--- Do this ---
Transcribe the records below exactly, from their first line through the line containing "SC = bpy.context.scene". Omit every line after it.

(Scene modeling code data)
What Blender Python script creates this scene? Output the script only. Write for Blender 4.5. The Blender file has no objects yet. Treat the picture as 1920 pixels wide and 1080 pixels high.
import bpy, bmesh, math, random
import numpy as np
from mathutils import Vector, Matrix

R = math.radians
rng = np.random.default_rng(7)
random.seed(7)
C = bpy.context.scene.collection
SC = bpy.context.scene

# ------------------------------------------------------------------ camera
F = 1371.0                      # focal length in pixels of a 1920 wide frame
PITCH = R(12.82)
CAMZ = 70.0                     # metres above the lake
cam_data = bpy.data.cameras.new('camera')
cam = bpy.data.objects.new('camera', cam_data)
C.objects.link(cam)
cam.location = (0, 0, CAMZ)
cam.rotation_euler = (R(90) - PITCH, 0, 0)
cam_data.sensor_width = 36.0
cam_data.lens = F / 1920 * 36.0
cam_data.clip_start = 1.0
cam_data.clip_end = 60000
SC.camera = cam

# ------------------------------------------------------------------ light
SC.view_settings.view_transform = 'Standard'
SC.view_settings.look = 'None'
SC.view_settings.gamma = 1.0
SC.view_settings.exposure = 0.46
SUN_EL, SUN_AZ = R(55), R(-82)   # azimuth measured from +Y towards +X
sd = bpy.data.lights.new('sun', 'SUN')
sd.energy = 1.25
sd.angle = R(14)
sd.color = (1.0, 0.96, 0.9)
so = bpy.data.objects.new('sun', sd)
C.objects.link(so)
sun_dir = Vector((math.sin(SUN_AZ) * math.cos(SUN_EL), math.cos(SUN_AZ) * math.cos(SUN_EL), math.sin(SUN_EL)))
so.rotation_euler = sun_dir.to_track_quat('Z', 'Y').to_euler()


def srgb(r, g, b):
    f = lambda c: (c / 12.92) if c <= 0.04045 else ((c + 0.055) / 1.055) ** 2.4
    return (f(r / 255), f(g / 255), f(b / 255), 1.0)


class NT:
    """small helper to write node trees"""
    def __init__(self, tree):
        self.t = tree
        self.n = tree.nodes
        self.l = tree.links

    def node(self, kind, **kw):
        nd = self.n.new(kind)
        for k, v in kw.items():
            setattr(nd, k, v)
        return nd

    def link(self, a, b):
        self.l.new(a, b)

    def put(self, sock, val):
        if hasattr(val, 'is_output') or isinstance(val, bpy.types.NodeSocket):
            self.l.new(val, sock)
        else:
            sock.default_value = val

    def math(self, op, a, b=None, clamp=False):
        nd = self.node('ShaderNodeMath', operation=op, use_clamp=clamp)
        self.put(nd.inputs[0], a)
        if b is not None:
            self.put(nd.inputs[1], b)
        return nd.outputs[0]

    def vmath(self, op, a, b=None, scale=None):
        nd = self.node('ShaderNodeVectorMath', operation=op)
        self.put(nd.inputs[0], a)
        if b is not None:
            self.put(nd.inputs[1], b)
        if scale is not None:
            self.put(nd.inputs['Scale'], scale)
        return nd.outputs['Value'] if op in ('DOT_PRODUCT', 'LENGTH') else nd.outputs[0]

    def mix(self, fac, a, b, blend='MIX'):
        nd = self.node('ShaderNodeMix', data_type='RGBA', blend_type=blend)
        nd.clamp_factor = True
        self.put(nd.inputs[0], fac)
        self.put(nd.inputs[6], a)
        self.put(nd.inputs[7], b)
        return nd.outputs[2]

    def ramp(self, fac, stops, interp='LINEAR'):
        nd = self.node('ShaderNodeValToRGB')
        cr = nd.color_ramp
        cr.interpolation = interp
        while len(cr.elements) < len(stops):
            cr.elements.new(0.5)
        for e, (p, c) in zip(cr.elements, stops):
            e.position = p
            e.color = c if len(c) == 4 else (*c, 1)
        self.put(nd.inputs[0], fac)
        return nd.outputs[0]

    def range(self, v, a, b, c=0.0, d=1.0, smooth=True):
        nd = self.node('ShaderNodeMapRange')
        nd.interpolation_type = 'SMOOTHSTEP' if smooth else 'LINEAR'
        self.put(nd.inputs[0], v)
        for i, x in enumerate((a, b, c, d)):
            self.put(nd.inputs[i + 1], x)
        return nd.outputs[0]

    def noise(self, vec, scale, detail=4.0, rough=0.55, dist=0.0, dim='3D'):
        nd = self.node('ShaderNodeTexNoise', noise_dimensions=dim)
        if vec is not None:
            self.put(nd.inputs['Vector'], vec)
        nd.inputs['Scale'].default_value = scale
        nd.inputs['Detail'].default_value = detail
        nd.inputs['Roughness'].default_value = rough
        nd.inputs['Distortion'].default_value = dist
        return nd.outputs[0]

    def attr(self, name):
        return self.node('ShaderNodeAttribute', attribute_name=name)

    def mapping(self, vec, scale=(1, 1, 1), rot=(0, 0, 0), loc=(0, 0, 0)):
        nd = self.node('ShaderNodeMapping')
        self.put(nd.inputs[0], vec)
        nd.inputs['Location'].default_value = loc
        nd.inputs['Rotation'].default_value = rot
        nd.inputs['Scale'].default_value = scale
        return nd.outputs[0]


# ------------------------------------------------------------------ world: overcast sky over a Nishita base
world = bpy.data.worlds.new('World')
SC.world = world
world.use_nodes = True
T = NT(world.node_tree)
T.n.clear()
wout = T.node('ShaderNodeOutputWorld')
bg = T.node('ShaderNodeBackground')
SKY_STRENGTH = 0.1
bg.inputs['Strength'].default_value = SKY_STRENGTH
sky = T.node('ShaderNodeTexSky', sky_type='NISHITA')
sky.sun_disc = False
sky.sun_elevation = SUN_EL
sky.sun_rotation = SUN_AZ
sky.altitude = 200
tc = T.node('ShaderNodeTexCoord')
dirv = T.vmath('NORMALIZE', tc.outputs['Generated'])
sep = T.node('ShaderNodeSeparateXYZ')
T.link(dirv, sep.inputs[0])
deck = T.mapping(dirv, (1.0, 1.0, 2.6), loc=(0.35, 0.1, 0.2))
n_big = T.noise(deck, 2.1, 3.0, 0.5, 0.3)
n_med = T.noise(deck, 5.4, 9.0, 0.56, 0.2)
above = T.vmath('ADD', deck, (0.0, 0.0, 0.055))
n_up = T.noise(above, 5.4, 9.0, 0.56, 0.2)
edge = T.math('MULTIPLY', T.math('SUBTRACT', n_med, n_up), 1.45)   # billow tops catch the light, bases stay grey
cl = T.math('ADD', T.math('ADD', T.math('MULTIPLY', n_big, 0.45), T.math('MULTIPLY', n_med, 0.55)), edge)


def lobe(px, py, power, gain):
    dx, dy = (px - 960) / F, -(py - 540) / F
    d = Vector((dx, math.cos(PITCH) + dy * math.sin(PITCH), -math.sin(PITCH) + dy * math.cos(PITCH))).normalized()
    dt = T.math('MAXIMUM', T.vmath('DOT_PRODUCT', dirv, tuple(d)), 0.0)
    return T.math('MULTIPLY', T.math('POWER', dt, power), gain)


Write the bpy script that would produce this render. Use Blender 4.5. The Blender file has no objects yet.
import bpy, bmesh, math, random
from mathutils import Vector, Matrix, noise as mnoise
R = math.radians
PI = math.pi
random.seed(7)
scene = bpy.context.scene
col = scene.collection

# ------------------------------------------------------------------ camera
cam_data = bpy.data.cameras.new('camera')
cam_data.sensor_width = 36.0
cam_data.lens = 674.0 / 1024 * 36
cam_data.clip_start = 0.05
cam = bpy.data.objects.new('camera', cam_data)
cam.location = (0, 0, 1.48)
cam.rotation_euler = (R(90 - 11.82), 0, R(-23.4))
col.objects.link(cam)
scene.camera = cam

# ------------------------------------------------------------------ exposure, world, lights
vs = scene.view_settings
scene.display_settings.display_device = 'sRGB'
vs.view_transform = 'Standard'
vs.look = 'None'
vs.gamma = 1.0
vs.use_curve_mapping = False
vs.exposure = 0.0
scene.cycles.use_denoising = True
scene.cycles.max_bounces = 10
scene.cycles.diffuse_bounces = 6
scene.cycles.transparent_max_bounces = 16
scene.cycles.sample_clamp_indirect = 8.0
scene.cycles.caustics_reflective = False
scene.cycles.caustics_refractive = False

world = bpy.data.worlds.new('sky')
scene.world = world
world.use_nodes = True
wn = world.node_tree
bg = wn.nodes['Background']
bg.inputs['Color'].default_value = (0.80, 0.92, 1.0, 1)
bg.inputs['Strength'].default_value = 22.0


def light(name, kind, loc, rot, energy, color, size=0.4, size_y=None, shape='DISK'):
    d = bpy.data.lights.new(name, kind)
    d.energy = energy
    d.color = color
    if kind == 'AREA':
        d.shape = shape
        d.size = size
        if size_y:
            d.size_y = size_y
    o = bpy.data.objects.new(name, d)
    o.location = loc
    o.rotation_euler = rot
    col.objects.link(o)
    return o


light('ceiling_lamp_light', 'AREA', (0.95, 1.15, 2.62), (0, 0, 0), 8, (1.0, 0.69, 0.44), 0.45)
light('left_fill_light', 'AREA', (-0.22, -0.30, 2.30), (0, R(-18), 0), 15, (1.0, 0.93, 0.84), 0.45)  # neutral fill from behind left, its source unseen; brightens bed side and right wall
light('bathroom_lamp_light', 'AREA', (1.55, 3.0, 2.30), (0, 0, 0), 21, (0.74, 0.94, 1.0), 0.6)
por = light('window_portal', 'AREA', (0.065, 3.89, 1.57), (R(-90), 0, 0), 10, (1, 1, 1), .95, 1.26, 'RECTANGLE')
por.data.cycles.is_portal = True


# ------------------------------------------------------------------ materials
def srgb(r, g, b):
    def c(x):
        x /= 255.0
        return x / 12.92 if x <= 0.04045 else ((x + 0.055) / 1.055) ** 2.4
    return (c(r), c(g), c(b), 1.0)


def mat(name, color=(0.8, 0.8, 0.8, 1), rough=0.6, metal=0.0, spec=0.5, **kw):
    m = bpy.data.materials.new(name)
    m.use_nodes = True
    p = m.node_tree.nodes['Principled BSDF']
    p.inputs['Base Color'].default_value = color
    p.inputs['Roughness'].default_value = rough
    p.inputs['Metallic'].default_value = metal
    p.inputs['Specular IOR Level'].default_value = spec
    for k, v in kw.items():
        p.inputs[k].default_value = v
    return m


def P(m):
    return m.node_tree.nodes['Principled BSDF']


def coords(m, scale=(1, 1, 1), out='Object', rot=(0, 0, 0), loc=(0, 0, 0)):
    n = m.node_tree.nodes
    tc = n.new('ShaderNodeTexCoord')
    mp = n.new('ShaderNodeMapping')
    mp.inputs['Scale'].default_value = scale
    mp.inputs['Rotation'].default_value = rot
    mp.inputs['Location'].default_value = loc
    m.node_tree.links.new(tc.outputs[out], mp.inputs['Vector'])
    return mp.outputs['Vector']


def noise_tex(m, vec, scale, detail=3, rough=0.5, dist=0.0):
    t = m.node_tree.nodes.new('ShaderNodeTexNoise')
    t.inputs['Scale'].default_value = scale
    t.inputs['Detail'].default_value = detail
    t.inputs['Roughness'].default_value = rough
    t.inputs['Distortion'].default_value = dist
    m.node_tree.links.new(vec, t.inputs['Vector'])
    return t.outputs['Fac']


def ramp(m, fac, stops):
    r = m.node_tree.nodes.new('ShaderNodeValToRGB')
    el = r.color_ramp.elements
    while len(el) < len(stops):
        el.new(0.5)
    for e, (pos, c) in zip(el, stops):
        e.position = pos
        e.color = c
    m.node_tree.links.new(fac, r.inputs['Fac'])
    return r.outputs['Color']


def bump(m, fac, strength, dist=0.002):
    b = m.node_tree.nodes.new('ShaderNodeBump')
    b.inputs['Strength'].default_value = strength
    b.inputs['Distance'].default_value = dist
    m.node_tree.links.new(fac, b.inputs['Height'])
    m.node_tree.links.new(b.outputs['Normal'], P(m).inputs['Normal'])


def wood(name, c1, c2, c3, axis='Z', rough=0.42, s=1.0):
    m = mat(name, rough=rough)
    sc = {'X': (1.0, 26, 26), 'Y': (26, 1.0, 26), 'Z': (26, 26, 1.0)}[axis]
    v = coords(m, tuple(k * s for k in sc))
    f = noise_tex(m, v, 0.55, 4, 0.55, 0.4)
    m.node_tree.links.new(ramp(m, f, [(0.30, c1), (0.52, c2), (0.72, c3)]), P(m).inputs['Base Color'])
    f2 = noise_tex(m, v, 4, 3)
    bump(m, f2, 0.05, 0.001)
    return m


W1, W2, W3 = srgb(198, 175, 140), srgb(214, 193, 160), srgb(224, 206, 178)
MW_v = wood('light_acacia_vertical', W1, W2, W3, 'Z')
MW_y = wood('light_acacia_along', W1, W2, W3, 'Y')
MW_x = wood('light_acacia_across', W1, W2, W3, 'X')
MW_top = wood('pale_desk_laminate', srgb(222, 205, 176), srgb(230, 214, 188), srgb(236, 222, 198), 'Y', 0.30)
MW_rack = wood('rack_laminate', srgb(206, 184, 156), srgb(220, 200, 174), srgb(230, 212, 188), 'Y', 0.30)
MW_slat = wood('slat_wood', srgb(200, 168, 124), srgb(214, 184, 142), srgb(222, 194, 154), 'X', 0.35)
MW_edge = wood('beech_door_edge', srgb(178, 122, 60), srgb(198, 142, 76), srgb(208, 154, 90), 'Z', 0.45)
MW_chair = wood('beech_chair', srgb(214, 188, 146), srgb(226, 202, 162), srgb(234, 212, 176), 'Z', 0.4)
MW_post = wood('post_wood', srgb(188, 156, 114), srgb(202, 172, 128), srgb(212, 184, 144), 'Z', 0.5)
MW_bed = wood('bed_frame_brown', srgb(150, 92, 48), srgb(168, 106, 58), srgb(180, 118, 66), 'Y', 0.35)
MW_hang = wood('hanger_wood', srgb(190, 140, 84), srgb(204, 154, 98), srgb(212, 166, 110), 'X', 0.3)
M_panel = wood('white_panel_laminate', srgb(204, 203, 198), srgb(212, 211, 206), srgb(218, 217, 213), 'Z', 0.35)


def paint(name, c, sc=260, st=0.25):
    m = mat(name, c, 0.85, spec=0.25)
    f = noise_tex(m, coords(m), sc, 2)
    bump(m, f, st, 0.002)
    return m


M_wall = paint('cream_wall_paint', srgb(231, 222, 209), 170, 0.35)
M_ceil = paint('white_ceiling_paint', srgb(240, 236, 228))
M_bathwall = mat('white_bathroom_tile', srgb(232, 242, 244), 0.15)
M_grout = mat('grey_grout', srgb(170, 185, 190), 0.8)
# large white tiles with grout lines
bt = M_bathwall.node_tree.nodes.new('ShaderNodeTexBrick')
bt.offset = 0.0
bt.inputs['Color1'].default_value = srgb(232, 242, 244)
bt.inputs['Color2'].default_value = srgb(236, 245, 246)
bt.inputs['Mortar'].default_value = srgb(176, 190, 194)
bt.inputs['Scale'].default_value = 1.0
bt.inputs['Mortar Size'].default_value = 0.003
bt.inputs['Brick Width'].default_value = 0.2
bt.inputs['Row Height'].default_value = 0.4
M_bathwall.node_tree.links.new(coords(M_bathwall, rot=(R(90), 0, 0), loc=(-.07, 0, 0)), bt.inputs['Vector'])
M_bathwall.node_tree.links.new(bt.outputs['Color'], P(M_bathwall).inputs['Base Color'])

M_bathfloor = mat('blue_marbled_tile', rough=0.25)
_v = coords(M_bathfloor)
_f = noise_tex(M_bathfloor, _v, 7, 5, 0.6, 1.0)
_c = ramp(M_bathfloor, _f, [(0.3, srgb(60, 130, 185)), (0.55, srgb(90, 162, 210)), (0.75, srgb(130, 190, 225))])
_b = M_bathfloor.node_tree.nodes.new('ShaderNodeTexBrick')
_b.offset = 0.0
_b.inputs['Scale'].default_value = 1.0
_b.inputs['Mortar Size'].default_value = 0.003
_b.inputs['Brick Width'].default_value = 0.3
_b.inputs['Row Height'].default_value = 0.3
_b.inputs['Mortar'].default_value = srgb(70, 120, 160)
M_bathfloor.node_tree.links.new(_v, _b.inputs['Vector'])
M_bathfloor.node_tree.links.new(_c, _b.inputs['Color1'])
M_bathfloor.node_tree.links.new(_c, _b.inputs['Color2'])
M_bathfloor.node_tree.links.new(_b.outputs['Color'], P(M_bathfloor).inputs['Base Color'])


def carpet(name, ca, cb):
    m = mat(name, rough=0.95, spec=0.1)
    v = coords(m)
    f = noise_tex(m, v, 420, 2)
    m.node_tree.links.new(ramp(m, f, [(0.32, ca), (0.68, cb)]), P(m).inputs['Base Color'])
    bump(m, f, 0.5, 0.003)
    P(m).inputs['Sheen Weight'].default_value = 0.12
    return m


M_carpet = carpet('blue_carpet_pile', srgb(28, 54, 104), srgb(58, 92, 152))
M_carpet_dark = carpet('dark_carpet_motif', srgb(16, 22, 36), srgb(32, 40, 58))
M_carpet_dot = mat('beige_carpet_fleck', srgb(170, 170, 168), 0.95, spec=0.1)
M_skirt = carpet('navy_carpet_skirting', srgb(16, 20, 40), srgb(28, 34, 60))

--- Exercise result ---
What Blender Python script creates this scene? Output the script only. Write for Blender 4.5. The Blender file has no objects yet. Treat the picture as 1920 pixels wide and 1080 pixels high.
import bpy, bmesh, math, random
import numpy as np
from mathutils import Vector, Matrix

R = math.radians
rng = np.random.default_rng(7)
random.seed(7)
C = bpy.context.scene.collection
SC = bpy.context.scene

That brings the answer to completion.